### [WHAT YOU ARE ASKED TO DO]
Every line from the first one to the line containing "col=scene.collection" should be echoed exactly; leave out the rest.

### [GIVEN DATA]

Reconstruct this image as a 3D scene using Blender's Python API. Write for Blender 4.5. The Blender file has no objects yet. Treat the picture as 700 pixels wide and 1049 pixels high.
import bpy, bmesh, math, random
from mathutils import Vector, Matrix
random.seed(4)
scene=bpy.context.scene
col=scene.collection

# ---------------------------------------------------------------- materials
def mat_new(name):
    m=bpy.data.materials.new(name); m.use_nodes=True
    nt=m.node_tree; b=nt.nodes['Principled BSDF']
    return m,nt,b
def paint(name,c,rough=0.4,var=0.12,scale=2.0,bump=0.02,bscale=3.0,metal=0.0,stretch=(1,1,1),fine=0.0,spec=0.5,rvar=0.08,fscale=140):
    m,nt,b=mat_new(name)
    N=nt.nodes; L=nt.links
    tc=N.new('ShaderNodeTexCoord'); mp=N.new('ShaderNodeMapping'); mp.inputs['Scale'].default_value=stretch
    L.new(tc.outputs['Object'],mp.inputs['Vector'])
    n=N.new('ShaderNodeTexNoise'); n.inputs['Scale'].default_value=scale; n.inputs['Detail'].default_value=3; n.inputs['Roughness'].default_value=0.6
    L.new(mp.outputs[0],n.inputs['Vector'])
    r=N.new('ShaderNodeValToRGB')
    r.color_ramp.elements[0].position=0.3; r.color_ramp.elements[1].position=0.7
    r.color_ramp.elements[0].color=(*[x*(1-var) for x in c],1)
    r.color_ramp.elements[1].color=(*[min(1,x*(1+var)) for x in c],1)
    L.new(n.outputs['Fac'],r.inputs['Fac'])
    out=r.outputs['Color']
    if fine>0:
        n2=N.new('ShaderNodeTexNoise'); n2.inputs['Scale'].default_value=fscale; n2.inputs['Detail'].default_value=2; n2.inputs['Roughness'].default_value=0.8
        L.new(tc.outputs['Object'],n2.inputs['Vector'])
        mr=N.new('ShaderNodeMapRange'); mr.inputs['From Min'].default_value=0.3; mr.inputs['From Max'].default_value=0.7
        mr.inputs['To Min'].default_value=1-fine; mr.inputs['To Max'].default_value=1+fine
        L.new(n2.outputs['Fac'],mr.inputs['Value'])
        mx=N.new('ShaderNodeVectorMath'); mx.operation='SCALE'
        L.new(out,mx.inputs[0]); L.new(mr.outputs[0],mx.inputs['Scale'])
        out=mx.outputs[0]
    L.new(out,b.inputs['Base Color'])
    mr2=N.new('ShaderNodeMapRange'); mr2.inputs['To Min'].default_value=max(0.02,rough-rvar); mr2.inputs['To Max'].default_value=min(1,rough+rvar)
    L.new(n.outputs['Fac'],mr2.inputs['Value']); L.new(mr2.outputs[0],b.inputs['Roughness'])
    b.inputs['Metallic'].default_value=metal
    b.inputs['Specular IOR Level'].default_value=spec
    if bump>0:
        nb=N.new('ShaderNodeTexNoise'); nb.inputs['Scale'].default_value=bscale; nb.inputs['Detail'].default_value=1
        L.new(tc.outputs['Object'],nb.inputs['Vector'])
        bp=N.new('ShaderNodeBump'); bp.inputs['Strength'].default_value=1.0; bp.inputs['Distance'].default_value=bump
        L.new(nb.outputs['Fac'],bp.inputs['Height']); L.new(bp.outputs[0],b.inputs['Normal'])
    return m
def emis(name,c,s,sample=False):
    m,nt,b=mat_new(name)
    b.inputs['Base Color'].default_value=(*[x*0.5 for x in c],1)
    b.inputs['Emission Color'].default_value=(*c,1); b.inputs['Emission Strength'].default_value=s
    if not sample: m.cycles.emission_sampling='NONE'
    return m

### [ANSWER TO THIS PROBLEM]
Reconstruct this image as a 3D scene using Blender's Python API. Write for Blender 4.5. The Blender file has no objects yet. Treat the picture as 700 pixels wide and 1049 pixels high.
import bpy, bmesh, math, random
from mathutils import Vector, Matrix
random.seed(4)
scene=bpy.context.scene
col=scene.collection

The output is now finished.